Budgetary problems

Plainly put, political tugs-of-war hurt the national economy. The less frequent the tussles, the better off we are.

PM Netanyahu at defense budget cabinet meeting 370 (photo credit: GPO / Amos Ben-Gershom)
PM Netanyahu at defense budget cabinet meeting 370
(photo credit: GPO / Amos Ben-Gershom)
The Treasury’s decision to produce yet another twoyear budget – for 2013-2014 – is already drawing fire, no less so than did its two predecessors.
The fundamental rationale against our annual budget rites is that delaying some of the protracted haggling and ensuring a longer fiscal cycle allows the budget a chance to actually impact the economy, before the next round of aggressive horse-trading begins. In other words, the aim is to decrease the commotion and curtail the controversy.
The expected hullabaloo over the 2013 state budget was the prime reason for calling an early election. It was feared that each Knesset splinter would extort a heavy price for its support, aware that without passing the budget the government falls. The logic behind the early election was to try for a stronger coalition.
Yet the precise opposite occurred. The new 19th Knesset is even more fragmented and makes the 18th look good. This adds impetus to preempting the annual budget agonies.
The present setup has all the makings for a worsethan- ever showdown over the budget. The coalition, whenever it is formed, will perforce be more of a crazyquilt than the previous one. Against this background, looming menacingly, is a growing national deficit that require spending restraint.
Nevertheless, contradictory spendthrift pressures are exacerbated by populist demands left over from the 2011 social protests and fueled by the fervor of assorted slogans that propelled Yair Lapid’s neophyte Yesh Atid list to overnight electoral success.

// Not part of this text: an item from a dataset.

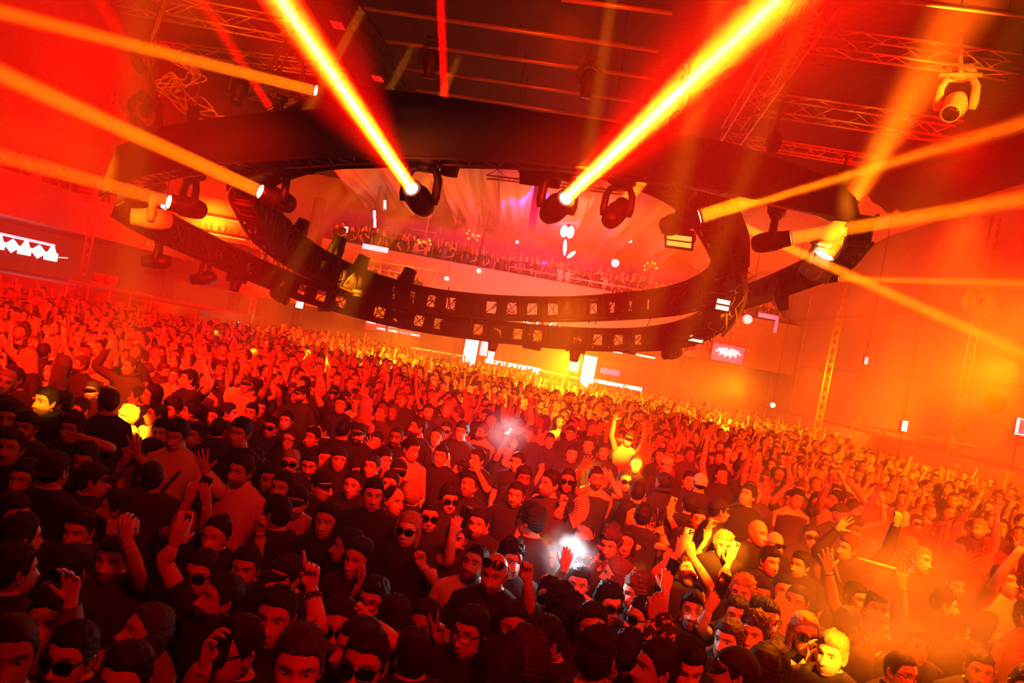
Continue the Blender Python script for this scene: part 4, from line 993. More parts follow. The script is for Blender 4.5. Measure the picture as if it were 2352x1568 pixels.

Our first two-year budget – for 2009-2010 – was at the time hyped as a one-time emergency measure. That the Treasury chooses to go down the same path for the third time, argue opponents of this course, is nothing short of abuse, underscoring that in the Israeli context there is nothing as permanent as something provisional.
Indeed, the 2009 innovation was ad hoc. The entire world then reeled from the multiple afflictions of the global economic crisis that exceeded ordinary recessionary spates and alarmingly resembled near-depression.
Israel’s economy did better than others but was not invulnerable to the ill-effects. Moreover, Ehud Olmert’s government failed to pass the 2009 budget. By mid- 2009 the country was still run on 1/12th monthly of the 2008 budget. The resultant strain on national resources was considerable.
In response, the then-new Netanyahu administration submitted its first two-year budget, geared to administer more than temporary palliatives for what was left of 2009 and prepare for 2010.
Those who clamor for a return to the one-year budget maintain that the longer the budget’s applicability, the lower its flexibility. At times of drastic change it might be harder to make the necessary adjustments with the longer cycle. Yet fix-ups would be just as necessary in the event of crises triggered during a one-year budget.
In any eventuality, tools for modification always exist.
The more trenchant argument is that a two-year budget strengthens the executive branch, weakens the legislature and hence upsets a delicate equilibrium.
Extended budgets do theoretically rob parliamentary pressure groups of an entire year’s worth of political capital that they rake in as each budget-season reaches its climax.
Herein lies the core cause for shrill recriminations. The two-year budget obviously deprives politicians of clout.
They lose half their ability to make trouble – instead of yearly mischief, they are reduced to a two-year cycle.
Budget time offers matchless opportunity for unabashed political blackmail, predicated on the premise that no government can lift more than its political weight. No coalition can dismiss the interests of its components.
This time, too, we can expect the familiar pandemonium, the red herrings, the outrageous extortion, the threats and the inevitable real and/or apparent compromises.
A two-year budget, however, can spare us the same hijinks next year. Industrial quiet will reign longer and time will be secured for less jittery economic management.
Plainly put, political tugs-of-war hurt the national economy. The less frequent the tussles, the better off we are.
Two-year budgets clearly allow greater focus on efficient policy implementation, which is critical given still heightened uncertainties in the global economy and mounting geopolitical concerns in the region.